The people living in the Islamic Republic point to the economy as a major issue, whereas the West considers Iran’s nuclear program and Mideast tensions as the most important issue faced by Tehran.

The presidential elections will begin from June 18 which has caused major concerns for the nation. Whoever takes the presidency will have to face the difficulties to reform the economy of the sate.

In 2018, then US President Donald Trump unilaterally withdrew America from Tehran’s Nuclear deal with world powers which accelerated the economic freefall of Iran.

In July 2015, during those nuclear deal celebrations, $1 bought 32000 rials, where as now, $1 buys 238000 rials.

The price of milk has raised up to 90 per cent. Whilst the imported goods price have skyrocketed.

In Tehran, a 48-year- old man said to the Associated Press Journalists, “The inefficiency of the officials; especially the president, who gave empty promises and deceived the people, has unfortunately led to renting a house become a dream for the people.”

In August 2020, the government encouraged the public to buy the Tehran stock exchange when it’s value shot up to 2 million points. But the values dropped nearly half, resulting in the investors remaining stuck with the stocks they can’t sell. 

An economic analyst, Mahdi Samavati said, “The biggest challenge for the next president is to restore the trust and confidence to the stock market.” It is a hard task as the people have seen their money melting away for 10 months. The longer the crash takes, the longer it would be to regain the trust and fix things. 

President Joe Biden had said that he is “willing for the US” to return to the agreement.

Rial’s value will drop further without the hard currency of oil sales, which would likely lead Iran to print more rials in order to fund the populist programs such as the cash handouts and subsidised housing. Due to this the expenses of good will also increase.

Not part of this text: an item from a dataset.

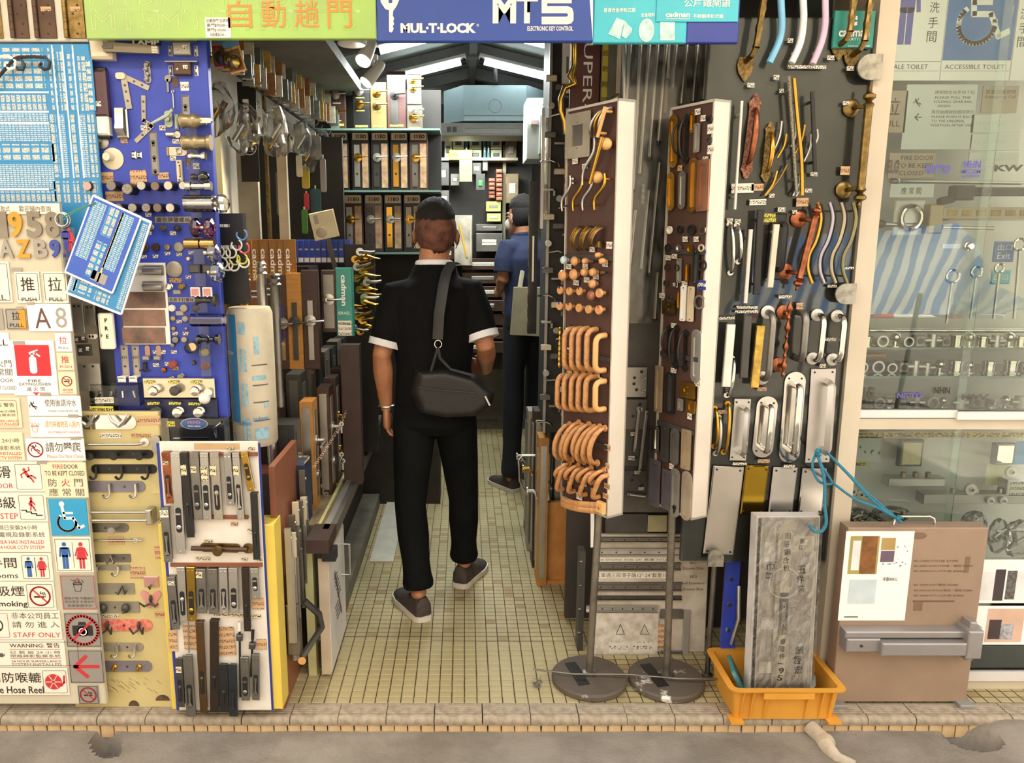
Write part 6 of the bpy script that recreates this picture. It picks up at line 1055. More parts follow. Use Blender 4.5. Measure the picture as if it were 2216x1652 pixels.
rosec=mat('rose_steel_white','DEDAD2',.3,.2)
for c,m,r_,ro,lab in(((1661,676,1649,818),dsteel,.0105,.023,'long grey tube pull on two white round roses'),((1768,682,1758,776),chrome,.010,.021,'polished tube pull on white roses, nearer the aisle'),((1811,684,1801,778),chrome,.010,.021,'polished tube pull on white roses beside the cabinet frame'),((1730,676,1722,774),dsteel,.012,0,'dull thick D pull without roses')):
 dp(c,'tube_pull',lab,lambda t,L_,s_:bar_pull(t,L_,r_,m,.055,'D',roses=ro,mr=rosec))
dp((1701,650,1685,812),'spindle_pull','copper spindle pull on two beaded round plates',lambda t,L_,s_:(MB().lathe([((.004,.007,.004,.005,.009,.011,.008,.004)[j%8],-L_/2+L_*j/32)for j in range(33)],12,(0,0,.035),'Y').build('spindle',copper,t),[MB().lathe([(.024,0),(.025,.003),(.02,.006),(.008,.01),(.007,.035)],22,(-.004,L_*u,0)).build('rose',copper,t)for u in(.34,-.36)]))
for c,w_,m,fl,lab in(((1671,486,1657,621),12,mat('cream_bar','DDD2BC',.4),1,'cream square bar pull beside the black plate'),((1637,455,1628,636),14,black,1,'tall flat black bar pull'),((1616,497,1604,654),11,lightst,0,'bright round tube bar pull'),((1574,700,1563,833),18,mat('pearl_bar','EDE8DE',.35),1,'wide pearl white flat bar pull'),((1610,681,1601,814),17,gun,1,'wide dark grey flat bar pull'),((1638,702,1624,835),17,mat('gold_film_bar','D9B040',.25,.5,var=.3,vs=25,coat=.6),1,'flat bar pull wrapped in yellow film'),((1597,223,1582,454),6,whitep,0,'long thin white rod pull along the metal frame'),((1697,170,1714,420),7,mat('hammered_steel','A9A390',.4,.9,var=.3,vs=200,bump=1.,bs=300),0,'long hammered steel rod pull'),((1747,203,1753,373),9,black,0,'slender black rod pull behind the reflections')):
 dp(c,'bar_pull',lab,lambda t,L_,s_:(MB().cham(0,0,.03,w_*s_,L_,.012,.002).build('grip',m,t)if fl else MB().cyl((0,L_/2,.035),(0,-L_/2,.035),w_*s_/2,seg=14).build('grip',m,t),[MB().cyl((0,L_*u,0),(0,L_*u,.032),.005).build('post',m,t)for u in(.38,-.38)]))
spl(0,[(1718,170),(1726,260),(1734,340),(1736,423)],8,goldp,'long gold bowed rod pull beside the hammered one')
for i,(m,lab)in enumerate(((goldp,'gold'),(mat('lilac_steel','A9A4B4',.3,.9),'lilac steel'),(mat('warm_steel','A89C86',.3,.9),'warm steel'),(mat('olive_brass','86805E',.3,.9),'olive brass'))):
 dx=(0,26,51,76)[i];spl(0,[(1769+dx,438),(1776+dx,473),(1766+dx,519),(1750+dx,553),(1748+dx,585),(1757+dx,613)],8,m,lab+' snake-curved pull in the row of four')
for i,(x_,y_,x2_,y2_,m)in enumerate(((1692,262,1672,330,steel),(1702,290,1682,342,goldp),(1722,268,1712,318,steel),(1742,270,1716,342,goldp),(1756,290,1740,350,steel),(1768,280,1760,318,steel),(1704,356,1656,424,dbrass),(1682,370,1655,424,goldp),(1732,372,1716,424,steel),(1738,392,1722,425,steel))):
 spl(0,[(x_,y_),((x_+x2_)/2+5,(y_+y2_)/2),(x2_,y2_)],5,m,('slim','curved')[i%2]+' %s cabinet pull behind the acrylic, %s down the sheaf'%({steel:'steel',goldp:'gold',dbrass:'antique'}[m],ORD[i]),z=.018)
eng=mat('engraved_brass','8E7648',.4,.9,bump=1.);engc=mat('engraved_copper','9A6A58',.4,.9,var=.4,vs=120,bump=1.,bs=160)
for c,w_,m,m2,lab in(((1636,202,1612,388),28,engc,copper,'large ornate copper pull on an engraved back plate'),((1667,264,1654,396),22,eng,goldp,'smaller ornate brass pull on an engraved back plate')):
 dp(c,'ornate_pull',lab,lambda t,L_,s_:(MB().prism([(a*w_*s_/2,b_*L_/2)for a,b_ in((0,1),(.35,.96),(.55,.86),(1,.78),(.8,.66),(.75,0),(.8,-.66),(1,-.78),(.55,-.86),(.35,-.96),(0,-1),(-.35,-.96),(-.55,-.86),(-1,-.78),(-.8,-.66),(-.75,0),(-.8,.66),(-1,.78),(-.55,.86),(-.35,.96))][::-1],0,.006).build('back_plate',m,t),MB().tube([(0,L_*.32*cos(PI*j/10),.006+.035*sin(PI*j/10))for j in range(11)],[w_*s_*(.12+.14*sin(PI*j/10))for j in range(11)],10,up=(1,0,0)).build('grip',m2,t)))
mw,L_,s_=seg(DB,1686,462,1672,606);t=thing('plate_pull','black plate pull with black D grip','handle',mw);MB().cham(0,0,0,34*s_,L_,.004).build('plate',black,t);MB().tube([(6*s_,L_*.34,.003),(6*s_,L_*.34,.035),(6*s_,L_*.28,.045),(6*s_,-L_*.28,.045),(6*s_,-L_*.34,.035),(6*s_,-L_*.34,.003)],.009,4,up=(.7,0,.7)).build('grip',black,t)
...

Samavati said that if the next government prints money then without a doubt we would have resulted in the “unleashed growth in inflation.”

In a presidential debate in Iran, Abdolnasser Hemmati; former Central Bank Chief, warned and said, “I don’t see a way to fund the colourful and fascinating promises of my rivals.” He also mentions how these people were not talking about distributing wealth but were talking about distributing ‘poverty.’

People from different classes of society have started speaking about the inefficiencies, cruelty, poverty, discrimination and corruption.

No other candidate except Hemmati has offered any specific thoughts on the economic policy.